***** PROVIDED DATA *****
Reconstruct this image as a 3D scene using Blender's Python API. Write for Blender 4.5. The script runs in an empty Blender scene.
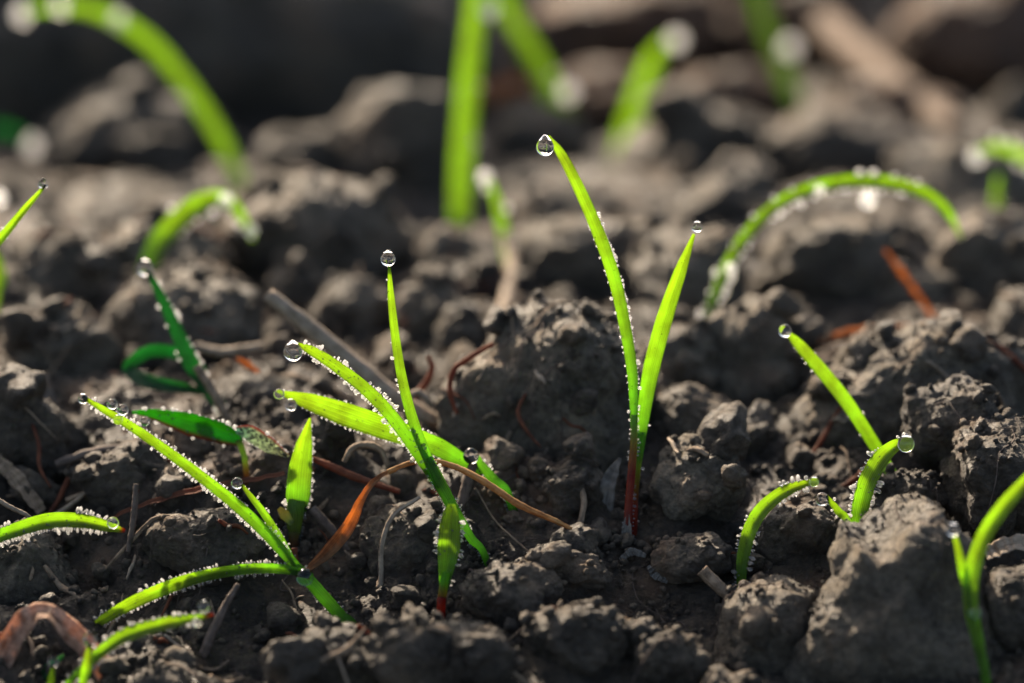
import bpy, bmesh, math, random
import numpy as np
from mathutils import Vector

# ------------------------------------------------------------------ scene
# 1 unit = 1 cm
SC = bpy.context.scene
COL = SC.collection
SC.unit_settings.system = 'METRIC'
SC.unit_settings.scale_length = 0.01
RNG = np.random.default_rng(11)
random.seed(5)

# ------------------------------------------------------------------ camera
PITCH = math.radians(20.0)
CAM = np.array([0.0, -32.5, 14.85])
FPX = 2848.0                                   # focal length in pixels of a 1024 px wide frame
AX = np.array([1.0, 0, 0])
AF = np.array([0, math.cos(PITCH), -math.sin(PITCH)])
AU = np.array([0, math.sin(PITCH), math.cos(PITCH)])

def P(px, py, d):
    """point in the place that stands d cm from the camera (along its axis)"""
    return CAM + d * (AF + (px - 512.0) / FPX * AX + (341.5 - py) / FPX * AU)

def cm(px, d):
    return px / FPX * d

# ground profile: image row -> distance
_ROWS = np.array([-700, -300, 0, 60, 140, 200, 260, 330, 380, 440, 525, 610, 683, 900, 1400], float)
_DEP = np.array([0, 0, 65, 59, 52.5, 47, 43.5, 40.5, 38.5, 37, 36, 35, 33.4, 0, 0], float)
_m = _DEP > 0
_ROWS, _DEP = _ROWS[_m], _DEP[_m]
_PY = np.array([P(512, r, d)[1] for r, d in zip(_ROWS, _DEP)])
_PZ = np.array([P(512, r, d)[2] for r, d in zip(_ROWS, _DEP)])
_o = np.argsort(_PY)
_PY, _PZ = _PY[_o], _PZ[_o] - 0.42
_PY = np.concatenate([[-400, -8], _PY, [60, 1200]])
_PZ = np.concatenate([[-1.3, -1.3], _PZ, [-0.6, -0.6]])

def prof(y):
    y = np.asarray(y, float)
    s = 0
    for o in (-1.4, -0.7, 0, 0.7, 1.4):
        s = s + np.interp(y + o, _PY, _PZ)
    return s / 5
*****
_GOAL OF THE EXERCISE_.
Output a faithful copy of the data, with each picture left out.

_THE RESPONSE_.
Reconstruct this image as a 3D scene using Blender's Python API. Write for Blender 4.5. The script runs in an empty Blender scene.
import bpy, bmesh, math, random
import numpy as np
from mathutils import Vector

# ------------------------------------------------------------------ scene
# 1 unit = 1 cm
SC = bpy.context.scene
COL = SC.collection
SC.unit_settings.system = 'METRIC'
SC.unit_settings.scale_length = 0.01
RNG = np.random.default_rng(11)
random.seed(5)

# ------------------------------------------------------------------ camera
PITCH = math.radians(20.0)
CAM = np.array([0.0, -32.5, 14.85])
FPX = 2848.0                                   # focal length in pixels of a 1024 px wide frame
AX = np.array([1.0, 0, 0])
AF = np.array([0, math.cos(PITCH), -math.sin(PITCH)])
AU = np.array([0, math.sin(PITCH), math.cos(PITCH)])

def P(px, py, d):
    """point in the place that stands d cm from the camera (along its axis)"""
    return CAM + d * (AF + (px - 512.0) / FPX * AX + (341.5 - py) / FPX * AU)

def cm(px, d):
    return px / FPX * d

# ground profile: image row -> distance
_ROWS = np.array([-700, -300, 0, 60, 140, 200, 260, 330, 380, 440, 525, 610, 683, 900, 1400], float)
_DEP = np.array([0, 0, 65, 59, 52.5, 47, 43.5, 40.5, 38.5, 37, 36, 35, 33.4, 0, 0], float)
_m = _DEP > 0
_ROWS, _DEP = _ROWS[_m], _DEP[_m]
_PY = np.array([P(512, r, d)[1] for r, d in zip(_ROWS, _DEP)])
_PZ = np.array([P(512, r, d)[2] for r, d in zip(_ROWS, _DEP)])
_o = np.argsort(_PY)
_PY, _PZ = _PY[_o], _PZ[_o] - 0.42
_PY = np.concatenate([[-400, -8], _PY, [60, 1200]])
_PZ = np.concatenate([[-1.3, -1.3], _PZ, [-0.6, -0.6]])

def prof(y):
    y = np.asarray(y, float)
    s = 0
    for o in (-1.4, -0.7, 0, 0.7, 1.4):
        s = s + np.interp(y + o, _PY, _PZ)
    return s / 5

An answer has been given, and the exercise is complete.